Recent years have seen the emergence of a new wave of Spanish wine, which reflects the country’s diversity. The modernisation that swept through the wine regions in the 1990s brought a new generation of dynamic winemakers, significant investment, innovative techniques, international grape varieties and a radical move towards the fruit-driven wine styles favoured in international markets.

Spain is a country of tremendous diversity, breathtaking landscapes and rich cultural heritage that vies with France and Italy to be the number-one wine producer in the world. The climate and geography of the country (its dramatic mountain chains and vast central plateau in particular), play a fundamental role in defining Spain’s regional diversity and the many varied wine styles it produces.

In northwest Spain the lush green valleys of Galicia and the Atlantic coast give rise to the name España Verde. This region specialises in zesty and aromatic, white wines that include those made from the Albariño and Godello grapes, as well as aromatic red wines made from the Mencía grape.

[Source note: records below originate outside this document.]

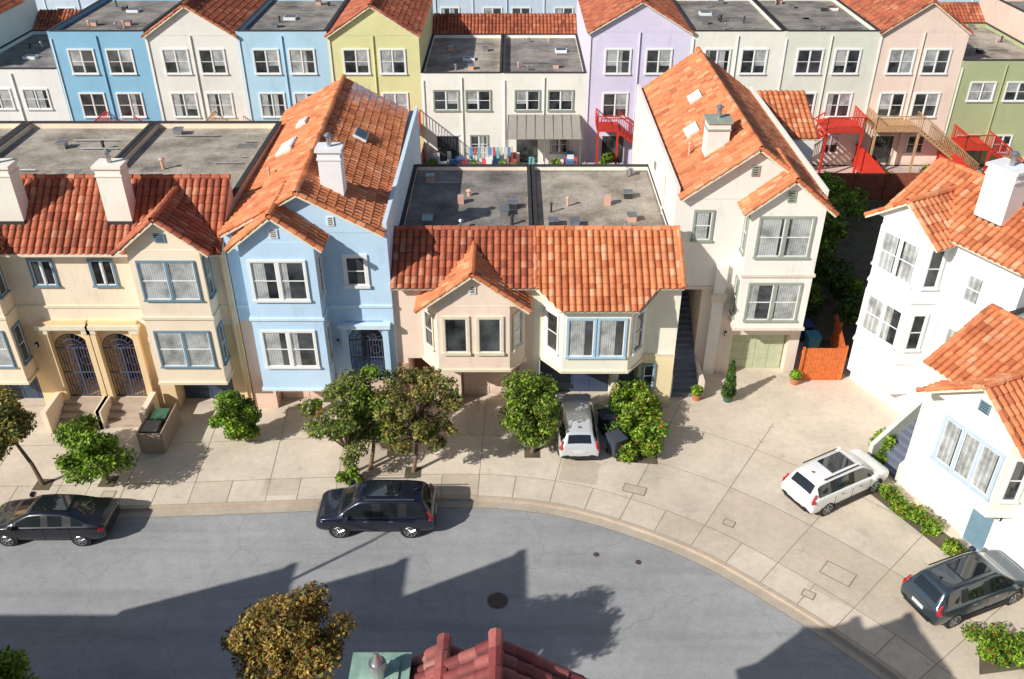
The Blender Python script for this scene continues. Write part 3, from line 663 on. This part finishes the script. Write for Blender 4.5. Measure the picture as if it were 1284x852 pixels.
def offset(pts,d):
    o=[]
    for i,p in enumerate(pts):
        a=Vector(pts[max(0,i-1)]);b_=Vector(pts[min(len(pts)-1,i+1)]); t=(b_-a).normalized(); n=Vector((-t.y,t.x)); o.append((p[0]+n.x*d,p[1]+n.y*d))
    return o
sheet('road',[(-60,4)]+[(x,y) for x,y in offset(kc,.1)]+[(17,4)],-.12,ASPH)
sheet('sidewalk',offset(kc,.16)+[(40,4),(40,34),(24,38.6),(-60,38.6)],0,CONC,.2)
def strip(b,part,mat,A,C,z0,z1=None):
    vs=[(x,y,z0) for x,y in A]+[(x,y,z0) for x,y in C]; n=len(A)
    fs=[(i,i+1,n+i+1,n+i) for i in range(n-1)]
    if z1 is not None:
        vs+=[(x,y,z1) for x,y in A]+[(x,y,z1) for x,y in C]
        fs+=[(2*n+i,2*n+i+1,3*n+i+1,3*n+i) for i in range(n-1)]+[(i,i+1,2*n+i+1,2*n+i) for i in range(n-1)]
    b.add(part,mat,vs,fs)
b=B('kerb'); strip(b,'kerb_stone',CURB,offset(kc,0),offset(kc,.157),-.2,.006); strip(b,'gutter',concrete('gutter_concrete',(.50,.43,.34)),offset(kc,-.42),offset(kc,-.002),-.114)
strip(b,'gutter_joint',JOINT,offset(kc,-.445),offset(kc,-.42),-.115); strip(b,'kerb_joint',JOINT,offset(kc,.157),offset(kc,.175),.005)
b.finish()
b=B('paving_joints')
for d in(1.5,4.2,7.2): strip(b,'joints',JOINT,offset(kc,d),offset(kc,d+.024),.006)
S=0; nxt=0; cnt=0
dense=catm(cp,30); dn1=offset(dense,.17); d15=offset(dense,1.5); d9=offset(dense,9.5)
SLABA=concrete('concrete_slab_dark',(.61,.52,.41)); SLABB=concrete('concrete_slab_light',(.72,.63,.51))
d42=offset(dense,4.2); prevI=None; prev2=None
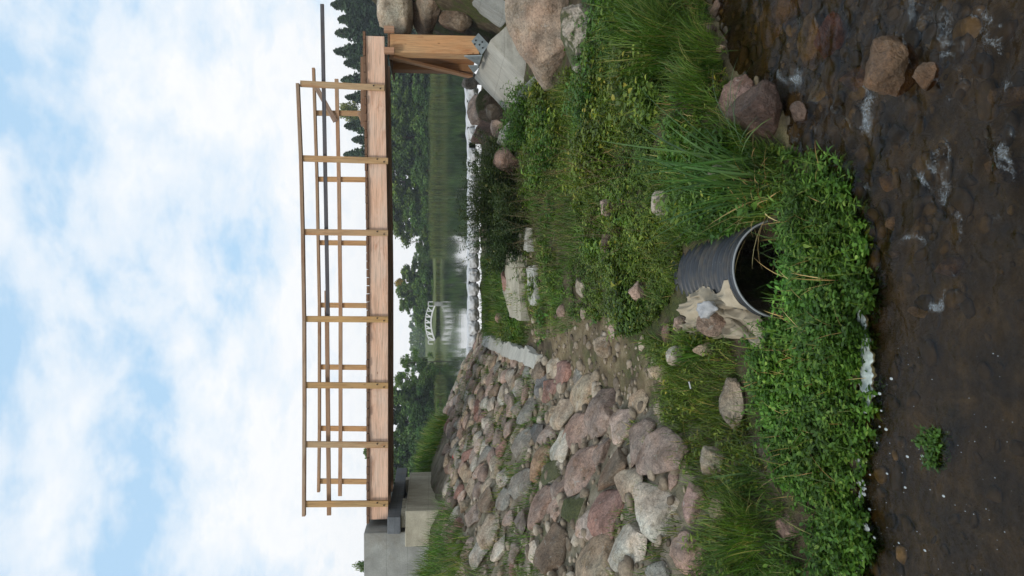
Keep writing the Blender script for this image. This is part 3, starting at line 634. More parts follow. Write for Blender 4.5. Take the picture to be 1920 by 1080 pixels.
def rubble():
    g = np.random.default_rng(14); protos = [rock_verts(950+k, 2, 10, .1, .1) for k in range(7)]; Vs, Fs, n = [], [], 0
    areas = [([[(1000, 655), (1110, 690), (1250, 760), (1300, 850), (1290, 1090), (960, 1090)]], 110, 1.5), (BARE, 70, .9), ([[(870, 700), (1000, 655), (960, 1090), (850, 1000), (840, 850)]], 45, 1.3)]
    for P, dn, sc in areas:
        X, Y, Z = scatter(P, dn, (-5, 1, 4, 17), 60+dn)
        for x, y, z in zip(X, Y, Z):
            s = .012+.035*g.random()**2.2; s *= sc; V, Fc = protos[n % 7]; a = g.uniform(0, 6.28); ca, sa = math.cos(a), math.sin(a)
            Q = V*np.array([s*g.uniform(.8, 1.3), s, s*g.uniform(.5, .9)]); Vs.append(np.stack([Q[:, 0]*ca-Q[:, 1]*sa, Q[:, 0]*sa+Q[:, 1]*ca, Q[:, 2]], 1)+[x, y, z+s*.1]); Fs.append(Fc+n); n += len(V)
    mt, nt, b = mat_new('rubble'); gi = nt.nodes.new('ShaderNodeNewGeometry'); tc = nt.nodes.new('ShaderNodeTexCoord')
    c = ramp(nt, [(0, (.09, .07, .05)), (.4, (.19, .15, .105)), (.75, (.27, .22, .16)), (1, (.38, .33, .26))], gi.outputs['Random Per Island'])
    nt.links.new(mixc(nt, 1, c, ramp(nt, [(.3, .55), (.7, 1.3)], noise(nt, tc.outputs['Object'], 40, 5, .7)), 'MULTIPLY'), b.inputs['Base Color']); b.inputs['Roughness'].default_value = .9
    tag(link('rubble', mesh('rubble', np.concatenate(Vs), np.concatenate(Fs), mt, False)), kind='stuff')
rubble()
# ------------------------------------------------------------------ plants
def blades(base, length, width, lean, az, curve, seg=4, seed=0):
    """tapered bent strips; all arrays of length n -> verts, quads"""
    n = len(base); t = np.linspace(0, 1, seg+1); out = []
    th = lean[:, None]+curve[:, None]*t[None, :]**1.3
    ds = length[:, None]/seg
    hx = np.concatenate([np.zeros((n, 1)), np.cumsum(np.sin((th[:, 1:]+th[:, :-1])/2)*ds, 1)], 1); hz = np.concatenate([np.zeros((n, 1)), np.cumsum(np.cos((th[:, 1:]+th[:, :-1])/2)*ds, 1)], 1)
    cx, sy = np.cos(az)[:, None], np.sin(az)[:, None]
    P = np.stack([base[:, 0:1]+hx*cx, base[:, 1:2]+hx*sy, base[:, 2:3]+hz], -1)
    w = width[:, None]*(np.minimum(1, .55+1.2*t)*(1-t**2.2)*.97+.03)[None, :]*.5
    tw = az+np.pi/2+np.random.default_rng(seed).uniform(-.6, .6, n)
    S = np.stack([np.cos(tw), np.sin(tw), np.zeros(n)], -1)[:, None, :]*w[..., None]
    V = np.stack([P-S, P+S], 2).reshape(-1, 3)
    b = np.arange(n)[:, None]*(2*(seg+1)); k = np.arange(seg)[None, :]*2
    q = np.stack([b+k, b+k+1, b+k+3, b+k+2], -1).reshape(-1, 4)
    return V, q
def grass_on(X, Y, Z, L, w, lean=.35, curve=.7, seed=0, seg=4):
    g = np.random.default_rng(seed); n = len(X)
    return blades(np.stack([X, Y, Z-.01], 1), g.uniform(.55, 1.15, n)*L, g.uniform(.7, 1.3, n)*w, np.abs(g.normal(0, lean, n)), g.uniform(0, 6.283, n), g.uniform(.2, 1.2, n)*curve, seg, seed)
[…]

In Northern Central Spain the Duero River Valley wine region encompasses the wine production area of Castilla y León. This region is notable for the crisp, mineral, white wines of Rueda made primarily from the Verdejo grape and the bold Tempranillo reds of Ribera del Duero and Toro.

Snaking between the Sierra de Cantábria mountains and the Sierra Demanda, the River Ebro and its tributaries have helped carve out vineyards that have been celebrated for at least two centuries. The regions of La Rioja and Navarra are found in the Ebro River Valley wine region where it is the black Tempranillo grape which is king. Navarra is a region renowned for the quality of its rosado (rosé) wines made with the Garnacha (Grenache) grape. The Ebro River Valley region also produces very good white wines made from the Viura (Macabeo) grape.

The “tabletop” that represents the central plateau or Meseta is the inner plateau of Spain which is home to the capital city, Madrid. This is an enormous wine producing region that produces nearly half of all the wine in Spain and is a source of some of the best value red wines the country has to offer, including those made of Garnacha, Tempranillo and increasingly Petit Verdot.

The Mediterranean Coast wine region spans the eastern coast of Spain from its northern border with France to the border with Andalucía in the south. Within this vast expanse a wide variety of world-class wines are appearing in places such as Priorat and Montsant as well as more established areas such as Penedés and Cava, the most famous sparkling wine in the world after Champagne.

The Andalucía region of southwestern Spain is home to the world famous fine wines of Sherry, which takes its name from the town of Jerez and also the dessert style wines of Montilla-Moriles (DO). With the Canary Island’s in the Atlantic and the Balearics lying in the middle of the Mediterranean, the Islands of Spain offer a wide range of wine styles from Listan Negro-based reds to dessert wines made with Moscatel.